La experiencia es apenas un atisbo de la tensión cotidiana que se vive en la sierra Tarahumara, donde el crimen organizado trajina a su antojo. Todo mundo tiene una historia que narrar relacionada con el tema.

Foto
En la sierra, nueve de los 37 municipios de Chihuahua más afectados por la sequíaFoto Jesús Villaseca

De paso por el municipio de Carichic, al regreso de Tehuerichi, el párroco Ignacio Becerra accede a una entrevista con La Jornada. Es cerca de la medianoche. Resulta comprensible la desconfianza de su asistente ante dos desconocidos que llegan a tocar la puerta de la casa parroquial a esas horas de la noche.

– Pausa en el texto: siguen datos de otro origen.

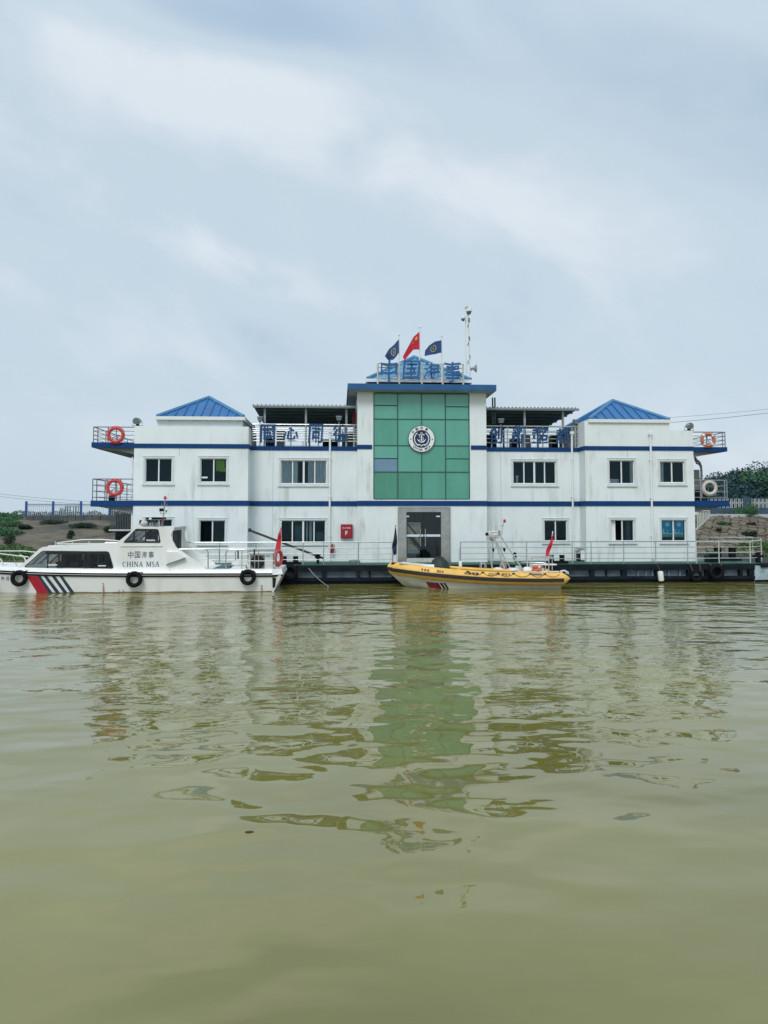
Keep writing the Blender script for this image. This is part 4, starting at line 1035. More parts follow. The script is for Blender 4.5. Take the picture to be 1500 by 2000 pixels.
# end balconies
def balrail(b0, b1, zb, ptop, side, label, mt, postpx, pyr):
    xo = b0 + .06 if side < 0 else b1 - .06; xi = b1 if side < 0 else b0; Y0 = .06
    zt = PZ((ptop[0]), ptop[1], Y0)
    posts = [(xo, Y0)] + [(PX(p, pyr, Y0), Y0) for p in postpx] + [(xo, y) for y in (2.0, 4.0, 6.0, 8.0)]
    return railing('balcony_railing', label, [(xi, Y0), (xo, Y0), (xo, 8.1)], zb, zt, 4, posts, mt, group='balcony railings at the building ends', rb=.16, r=.02, tr=.026)
balrail(bLU[0], bLU[1], PZ(220, 864, 0), (220, 834), -1, 'steel railing of the upper left end balcony, thin and dark against the sky', darkrail_m, (191, 211), 850)
balrail(bLL[0], bLL[1], zL1, (220, 935.5), -1, 'steel railing of the lower left end balcony', darkrail_m, (189, 209, 235), 950)
balrail(bRU[0], bRU[1], zU1 - .02, (1385, 844), 1, 'steel railing of the upper right end balcony', darkrail_m, (1411,), 850)
balrail(bRL[0], bRL[1], zL1 + .03, (1385, 938), 1, 'pale steel railing of the lower right end balcony', galv_m, (1368, 1415), 950)
# roof terrace railings that carry the slogans
Yr = 1.12
def terr(pa, pb, top, bots, label, postpx, lines):
    z0 = zU1; zz = sorted(PZ((pa + pb) / 2, y, Yr) for y in lines)
    return railing('terrace_railing', label, [(PX(pa, 850, Yr), Yr), (PX(pb, 850, Yr), Yr)], z0, zz[-1], 0, [(PX(p, 850, Yr), Yr) for p in postpx], rail_m, rails=zz, group='roof terrace railings', tr=.04, r=.026)
terr(493, 696.5, 829, 0, 'white painted railing on the roof terrace left of the tower', (508, 518, 568, 597, 622, 662, 676, 691), (829.5, 838, 841.5, 846, 850.5, 856, 861.5))
terr(949, 1139, 833, 0, 'white painted railing on the roof terrace right of the tower', (960, 991, 1011, 1024, 1060, 1099, 1117, 1123), (833, 842, 844.5, 849.5, 857, 865))
# rear railing of the roof terrace, seen through the front one
Yq = 8.6
for a, b_, lab in ((Xa + .3, XT0 - .1, 'thin rear railing of the left roof terrace seen through the slogan railing'), (XT1 + .1, Xb - .3, 'thin rear railing of the right roof terrace seen through the slogan railing')):
    railing('terrace_railing', lab, [(a, Yq), (b_, Yq)], zU1, zU1 + 1.0, 4, [(a + (b_ - a) * k / 7, Yq) for k in range(8)], darkrail_m, group='roof terrace railings', r=.018, tr=.025)

def signletters(name, label, items, Yl, mt, off, warp, railname=None, depth=.06):
    t = thing(name, label, 'sign', tuple(P(items[0][1], items[0][4], Yl)))
    for i, (ch, a, b_, t_, bo) in enumerate(items):
        yy = (t_ + bo) / 2
        mb = textmb(ch, PX(a, yy, Yl), PX(b_, yy, Yl), PZ((a + b_) / 2, bo, Yl), PZ((a + b_) / 2, t_, Yl), Yl, depth, off, warp, i + 1, .06)
        o = mb.build('letter', mt, t); o['label'] = 'character ' + ch
        k = MB(); xm = PX((a + b_) / 2, yy, Yl); k.box(xm - .03, xm + .03, Yl + .035, Yl + .06, PZ(a, bo, Yl), PZ(a, t_, Yl)); k.build('bracket', mt, t)
    return t
signletters('slogan_sign', 'blue slogan characters on the terrace railing left of the tower', [('同', 508, 537, 829, 865), ('心', 553, 584, 835, 859), ('同', 603, 631, 828, 865), ('德', 650, 679, 829, 863)], Yr - .09, letter_m, .022, .02)
signletters('slogan_sign', 'blue slogan characters on the terrace railing right of the tower', [('创', 956, 981, 832, 867), ('新', 1000, 1029, 831, 867), ('超', 1038, 1072, 835, 867), ('越', 1086, 1116, 836, 865)], Yr - .09, letter_m, .022, .02)
# tower top railing, letters, flags
Yt = .1
zz = sorted(PZ(820, y, Yt) for y in (710.5, 718.5, 727, 739, 745.5))
railing('roof_railing', 'white steel frame on the tower roof that carries four big characters', [(PX(737.5, 730, Yt), Yt), (PX(906, 730, Yt), Yt)], zs1, zz[-1], 0, [(PX(p, 730, Yt), Yt) for p in (737.8, 780, 824, 864.5, 904.5)], cream_m, rails=zz, tr=.032, r=.036)
for px in (737.8, 904.5):
    pass
signletters('name_sign', 'light blue brush style characters on the frame above the tower', [('中', 744, 776, 701, 746), ('国', 787, 820, 703, 740), ('海', 828, 858, 709, 739), ('事', 868, 901, 706, 746)], Yt - .1, letter2_m, .010, .035, depth=.08)

def flagsurf(top, bot, Y, amp=.05, waves=1.5, ph=0, back=0.0):
    """top/bot: pixel polylines starting at the hoist; returns f(u, v)"""
    def poly(pl, u):
        k = u * (len(pl) - 1); i = min(int(k), len(pl) - 2); f = k - i
        return pl[i][0] + (pl[i + 1][0] - pl[i][0]) * f, pl[i][1] + (pl[i + 1][1] - pl[i][1]) * f
    def fn(u, v):
        a, b_ = poly(top, u), poly(bot, u); px, py = a[0] + (b_[0] - a[0]) * v, a[1] + (b_[1] - a[1]) * v
        yy = Y - amp - .03 + amp * math.sin(u * waves * 6.283 + ph + v * 1.2) * min(1, u * 3) + back * u
        p = P(px, py, Y); return Vector((p.x, yy, p.z))
    return fn
def starpts(n=5, r=1, r2=.4): return [(math.sin(math.pi * k / n) * (r if k % 2 == 0 else r2), math.cos(math.pi * k / n) * (r if k % 2 == 0 else r2)) for k in range(2 * n)]
def flagpole(name, label, px, ytop, ybot, Y, r, top, bot, mt, motif, amp=.05, waves=1.5, ph=0, group=None, poledir=None, polemat=None, back=0.0):
    base = P(px if poledir is None else poledir, ybot, Y); tip = P(px, ytop, Y)
    t = thing(name, label, 'flag', tuple(base), group)
    s = MB(); s.tube(base, tip, r, 8); s.lathe(tip, [(r * 1.7, 0), (r * 1.9, r * 2), (r * .5, r * 3.5)], n=8); s.smooth = True; s.build('pole', polemat or frame_m, t)
    fn = flagsurf(top, bot, Y, amp, waves, ph, back); s = MB(); s.grid(fn, 28, 12, .012); s.smooth = True; fl_ = s.build('cloth', mt, t)
    if motif == 'stars':
        s = MB()
        for (cu, cv, q) in ((.17, .27, .105), (.34, .10, .035), (.40, .21, .035), (.40, .36, .035), (.34, .48, .035)):
            vs = [fn(cu + a * q * .9, cv + -b_ * q * 1.5) - Vector((0, .012, 0)) for a, b_ in starpts()]; c = fn(cu, cv) - Vector((0, .012, 0))
            s.add(vs + [c], [(10, k, (k + 1) % 10) for k in range(10)])
        s.build('star', yellow_m, fl_)
    if motif == 'anchor':
        a = MB(); anchor(a, (0, 0, 0), 0.14, .01, False); arcs(a, 0, 0, .21, 100, 440, .018, 0, .01, 24)
        off = MB(); off.f = a.f
        for p in a.v: q = fn(.48 - p.x * .75, .5 - p.z * 1.25); off.v.append(q + Vector((0, p.y - .008, 0)))
        off.build('emblem_print', yellow_m, fl_)
    return t
flagpole('flagpole', 'left navy flag with yellow anchor badge on the tower roof', 779.3, 655, 746, Yt, .028, [(778.5, 663), (770, 673), (759, 683), (751.5, 696)], [(779, 688), (774, 697), (768, 703.5), (757.5, 703.5)], flagblue_m, 'anchor', group='roof flags', waves=1.0)
flagpole('flagpole', 'middle and tallest flag on the tower roof, red with yellow stars', 819.5, 640.5, 746, Yt + .05, .03, [(818.5, 648.5), (807, 659), (799, 674), (786.5, 697)], [(818.8, 683), (807, 684), (799, 693), (790, 704.5)], flagred_m, 'stars', group='roof flags', waves=1.1, ph=1)
flagpole('flagpole', 'right navy flag with yellow anchor badge streaming from its pole on the tower roof', 862.7, 658, 746, Yt, .028, [(861.5, 665), (849, 668), (838, 675), (830, 685)], [(861.8, 689), (852, 692), (842, 693), (828.5, 696.5)], flagblue_m, 'anchor', group='roof flags', waves=1.2, ph=2)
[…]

Con 16 años viviendo en la Tarahumara, Becerra admite la presencia del narco, pero asegura que aún no llega a los niveles de violencia que ha alcanzado en la región de Creel. Aun así toma sus previsiones: Hace dos o tres años, andando en la sierra, me quedaba dormido donde me agarraba el sueño, me orillaba, apagaba mi camioneta y a roncar, pero ahora no lo hago ni de día.

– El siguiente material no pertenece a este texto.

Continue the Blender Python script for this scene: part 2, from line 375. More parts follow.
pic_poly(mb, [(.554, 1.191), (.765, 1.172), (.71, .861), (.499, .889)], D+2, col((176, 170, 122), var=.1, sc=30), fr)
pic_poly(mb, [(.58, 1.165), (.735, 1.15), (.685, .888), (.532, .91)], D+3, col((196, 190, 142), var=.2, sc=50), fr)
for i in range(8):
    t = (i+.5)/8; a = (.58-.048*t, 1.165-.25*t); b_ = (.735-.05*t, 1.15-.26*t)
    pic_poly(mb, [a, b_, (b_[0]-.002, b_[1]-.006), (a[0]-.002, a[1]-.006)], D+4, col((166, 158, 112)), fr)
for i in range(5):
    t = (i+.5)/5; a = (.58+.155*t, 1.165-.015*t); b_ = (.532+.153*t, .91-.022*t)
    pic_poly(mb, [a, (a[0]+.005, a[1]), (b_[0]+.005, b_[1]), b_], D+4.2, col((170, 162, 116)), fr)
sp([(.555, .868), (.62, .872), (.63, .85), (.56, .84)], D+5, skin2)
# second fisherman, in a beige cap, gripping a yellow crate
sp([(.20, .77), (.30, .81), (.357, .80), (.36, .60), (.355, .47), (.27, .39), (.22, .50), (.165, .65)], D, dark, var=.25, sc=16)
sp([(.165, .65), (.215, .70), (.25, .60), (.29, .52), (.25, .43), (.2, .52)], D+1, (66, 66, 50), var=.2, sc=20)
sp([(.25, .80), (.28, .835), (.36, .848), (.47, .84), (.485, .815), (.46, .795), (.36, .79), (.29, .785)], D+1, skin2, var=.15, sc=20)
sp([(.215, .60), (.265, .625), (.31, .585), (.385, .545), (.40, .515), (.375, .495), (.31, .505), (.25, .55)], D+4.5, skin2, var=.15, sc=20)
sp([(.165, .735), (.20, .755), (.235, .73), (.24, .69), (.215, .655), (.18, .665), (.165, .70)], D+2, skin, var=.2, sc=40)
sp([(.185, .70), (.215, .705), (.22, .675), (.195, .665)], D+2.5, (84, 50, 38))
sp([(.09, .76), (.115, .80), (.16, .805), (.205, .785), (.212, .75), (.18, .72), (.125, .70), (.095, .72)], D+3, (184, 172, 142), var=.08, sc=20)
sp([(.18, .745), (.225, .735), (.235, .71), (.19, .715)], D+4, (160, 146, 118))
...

Por el municipio sí se pasean las camionetas a las dos o tres de la mañana y la gente dice que por aquí cerca hay una pista clandestina de aterrizaje. No me consta. Curiosamente, durante una buena temporada la luz se iba todos los días, a las dos o tres de la mañana. También me he enterado de que algunas personas han sido golpeadas porque las confundieron con otros. Sé que en algunas comunidades se han metido a las casas y han maltratado a la gente, y un conocido acaba de perder una pierna porque se encontró a unos individuos de noche y lo balearon.

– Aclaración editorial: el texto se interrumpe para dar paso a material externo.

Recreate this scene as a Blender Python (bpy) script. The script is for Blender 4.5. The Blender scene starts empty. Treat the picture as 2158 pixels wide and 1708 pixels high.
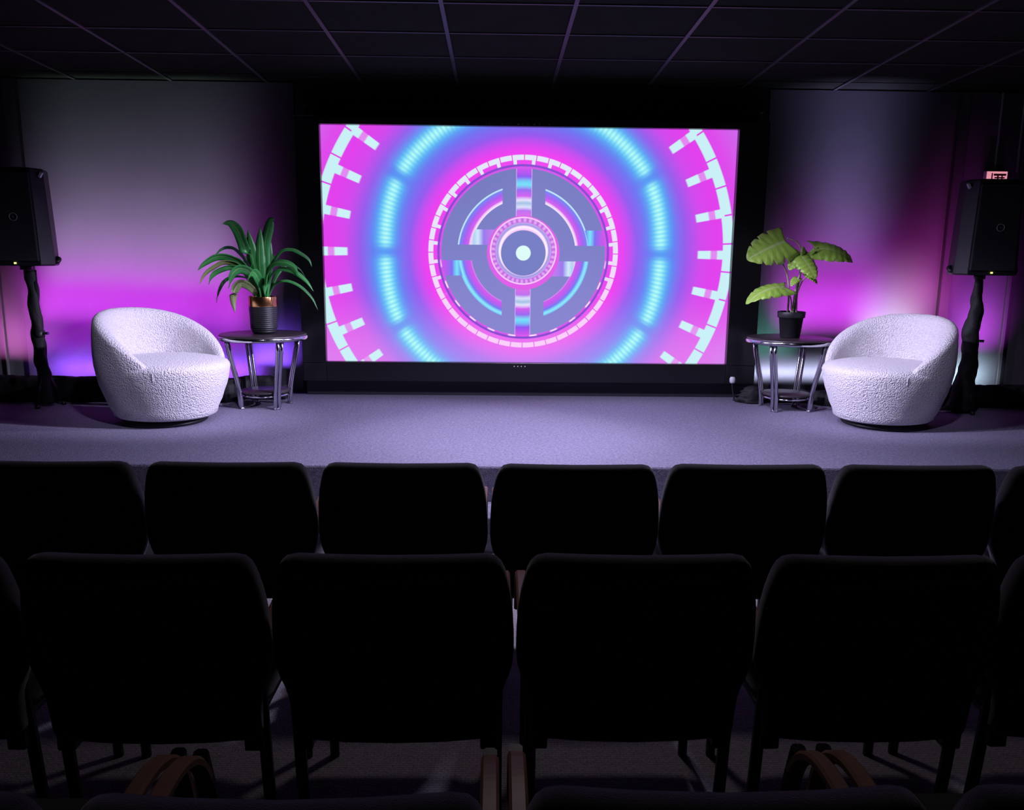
import bpy, math, random
from mathutils import Vector, Matrix, noise
R = math.radians
PI = math.pi
scene = bpy.context.scene
C = scene.collection

# ------------------------------------------------------------------ camera
FPX = 1716.3
yaw, pitch, roll = 0.0195, 0.1823, 0.0103
fw = Vector((math.sin(yaw)*math.cos(pitch), math.cos(yaw)*math.cos(pitch), -math.sin(pitch)))
rt = Vector((math.cos(yaw), -math.sin(yaw), 0))
up = rt.cross(fw)
r2 = rt*math.cos(roll) + up*math.sin(roll)
u2 = up*math.cos(roll) - rt*math.sin(roll)
cam_d = bpy.data.cameras.new('camera')
cam = bpy.data.objects.new('camera', cam_d)
C.objects.link(cam)
M = Matrix((r2, u2, -fw)).transposed().to_4x4()
M.translation = Vector((0, 0, 1.5))
cam.matrix_world = M
cam_d.sensor_fit = 'HORIZONTAL'
cam_d.sensor_width = 36.0
cam_d.lens = 36.0*FPX/2158
cam_d.clip_start = 0.05
scene.camera = cam

# ------------------------------------------------------------------ world, exposure
w = bpy.data.worlds.new('world')
scene.world = w
w.use_nodes = True
w.node_tree.nodes['Background'].inputs[0].default_value = (0.55, 0.5, 0.8, 1)
w.node_tree.nodes['Background'].inputs[1].default_value = 0.004
vs = scene.view_settings
vs.view_transform = 'Standard'
vs.look = 'None'
vs.exposure = 0.0
vs.gamma = 1.0
vs.use_curve_mapping = False
scene.cycles.max_bounces = 5
scene.cycles.diffuse_bounces = 3
scene.cycles.glossy_bounces = 3
scene.cycles.caustics_reflective = False
scene.cycles.caustics_refractive = False

STAGE = 0.388       # stage height
WALL = 6.60         # stage wall plane
YF = 4.224          # stage front edge

# ------------------------------------------------------------------ stage lamps and added fill
def aim(o, target):
    d = Vector(target) - o.location
    o.rotation_euler = d.to_track_quat('-Z', 'Y').to_euler()

def spot(name, loc, target, power, col, angle, blend=0.5, size=0.05):
    l = bpy.data.lights.new(name, 'SPOT')
    l.energy = power; l.color = col; l.spot_size = R(angle); l.spot_blend = blend
    l.shadow_soft_size = size
    o = bpy.data.objects.new(name, l); C.objects.link(o)
    o.location = loc; aim(o, target)
    return o

def area(name, loc, target, power, col, sx, sy, spread):
    l = bpy.data.lights.new(name, 'AREA')
    l.shape = 'RECTANGLE'; l.size = sx; l.size_y = sy
    l.energy = power; l.color = col; l.spread = R(spread)
    o = bpy.data.objects.new(name, l); C.objects.link(o)
    o.location = loc
    d = (Vector(target) - o.location).normalized()
    x = Vector((1, 0, 0)); z = -d; y = z.cross(x).normalized(); x = y.cross(z)
    m = Matrix((x, y, z)).transposed().to_4x4(); m.translation = o.location
    o.matrix_world = m
    return o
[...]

A decir del vicario general de la diócesis de Creel, Héctor Fernando Martínez, el narcotráfico está causando estragos sociales sin precedente en las comunidades rarámuris. Si no llueve, si no hay maíz, si los trabajos temporales remunerados están desapareciendo, el dinero aparentemente fácil que promete el narcotráfico se convierte en tentación irresistible para los jóvenes.

Reclutan adolescentes

El gobernador tradicional (cuyo nombre se omite por seguridad) de una comunidad rarámuri aledaña a San Ignacio, en el municipio de Bocoyna, da testimonio de una situación que se está volviendo común: su sobrino adolescente fue reclutado por uno de los grupos delictivos asentados en la zona; empezó a ganar dinero y a consumir droga. Un día llegó a la casa de su tío, destruyó sus pocas pertenencias y lo echó de la casa, ahora ocupada por los delincuentes. Con ese procedimiento se apoderan también de las tierras. La familia tiene de dos: acepta trabajar para ellos o abandona su propiedad.

Nada más por joder

Históricamente, las fiestas tradicionales o tesgüinadas (llamadas así porque en ellas se toma tesgüino, bebida alcohólica extraída del maíz) han cumplido la función social de cohesionar a las comunidades. Son punto de encuentro y socialización. La gente viste su ropa tradicional y ejecuta danzas según la ocasión. Pero está sucediendo con mayor frecuencia que jóvenes rarámuris asisten a las tesgüinadas con sus amigos del narco, aunque no quieren bailar las danzas tradicionales ni vestir como sus padres o sus abuelos: Van nada más por joder, para decir aquí estamos.

Una vez el religioso Héctor Fernando Martínez acudió a la iglesia de una comunidad rarámuri a bautizar. En el templo había niños jugando con una bola de madera, de las que utilizan en sus carreras a campo traviesa. Como hacían mucho ruido y molestaban a los feligreses, el sacerdote les pidió que jugaran afuera. Al rato oí como si se hubiera ponchado una llanta. De pronto entró alguien con uno de los niños en brazos y lo puso en el altar. Traía un balazo en la cabeza.

Lo que pasó es que “a los niños se les fue la pelota y ésta le pegó a uno de los narquitos que habían ido a una tesgüinada y habían estado bebiendo toda la noche. Los que estaban con él se burlaron, y cuando el niño se acercó y se agachó para recoger la pelota sacó la pistola y le disparó”.

Martínez acompañó a los padres del niño a presentar una denuncia, que se convirtió en una odisea legaloide. Al final no se hizo justicia y sí puso en riesgo al resto de la familia. El sacerdote no quería darse por vencido, pero los padres desistieron. Me dijeron: ya, padrecito, déjelo, ya Dios no nos lo va a regresar. ¿Para qué nos haces ir a declarar?

El Ministerio Público en turno también exhortó al sacerdote a olvidarse del asunto, con un argumento que resume otro de los grandes problemas que enfrentan los indígenas en la Tarahumara, el acendrado racismo: Ya déjelo así, al cabo era un niño y además indio.